(Exercise) Find each line with the string "script" and copy it.

(Source records)
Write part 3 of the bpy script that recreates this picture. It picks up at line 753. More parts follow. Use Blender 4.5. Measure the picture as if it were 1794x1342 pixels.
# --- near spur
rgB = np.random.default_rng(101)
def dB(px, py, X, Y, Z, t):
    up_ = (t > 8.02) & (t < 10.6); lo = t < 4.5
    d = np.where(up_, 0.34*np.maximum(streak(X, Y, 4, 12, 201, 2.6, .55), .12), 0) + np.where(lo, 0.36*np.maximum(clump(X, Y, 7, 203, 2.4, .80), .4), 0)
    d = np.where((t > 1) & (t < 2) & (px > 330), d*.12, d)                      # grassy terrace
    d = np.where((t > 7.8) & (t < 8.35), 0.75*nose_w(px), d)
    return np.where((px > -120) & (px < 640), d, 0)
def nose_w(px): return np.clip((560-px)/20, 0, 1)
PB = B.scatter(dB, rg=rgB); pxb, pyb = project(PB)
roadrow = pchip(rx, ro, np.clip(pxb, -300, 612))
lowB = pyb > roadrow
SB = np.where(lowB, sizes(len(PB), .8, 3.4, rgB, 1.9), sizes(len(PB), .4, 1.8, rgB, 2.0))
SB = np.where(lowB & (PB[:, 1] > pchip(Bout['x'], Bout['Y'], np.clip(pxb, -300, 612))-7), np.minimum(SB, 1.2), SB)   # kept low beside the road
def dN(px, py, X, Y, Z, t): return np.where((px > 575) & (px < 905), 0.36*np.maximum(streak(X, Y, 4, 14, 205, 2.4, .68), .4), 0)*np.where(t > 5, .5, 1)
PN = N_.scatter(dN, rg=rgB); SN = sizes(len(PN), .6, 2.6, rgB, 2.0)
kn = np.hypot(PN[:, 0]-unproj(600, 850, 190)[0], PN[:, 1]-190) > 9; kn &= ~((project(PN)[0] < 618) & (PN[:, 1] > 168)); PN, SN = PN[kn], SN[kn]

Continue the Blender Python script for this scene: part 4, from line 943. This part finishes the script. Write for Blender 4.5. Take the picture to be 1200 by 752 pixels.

(Result of the task)
Write part 3 of the bpy script that recreates this picture. It picks up at line 753. More parts follow. Use Blender 4.5. Measure the picture as if it were 1794x1342 pixels.
Continue the Blender Python script for this scene: part 4, from line 943. This part finishes the script. Write for Blender 4.5. Take the picture to be 1200 by 752 pixels.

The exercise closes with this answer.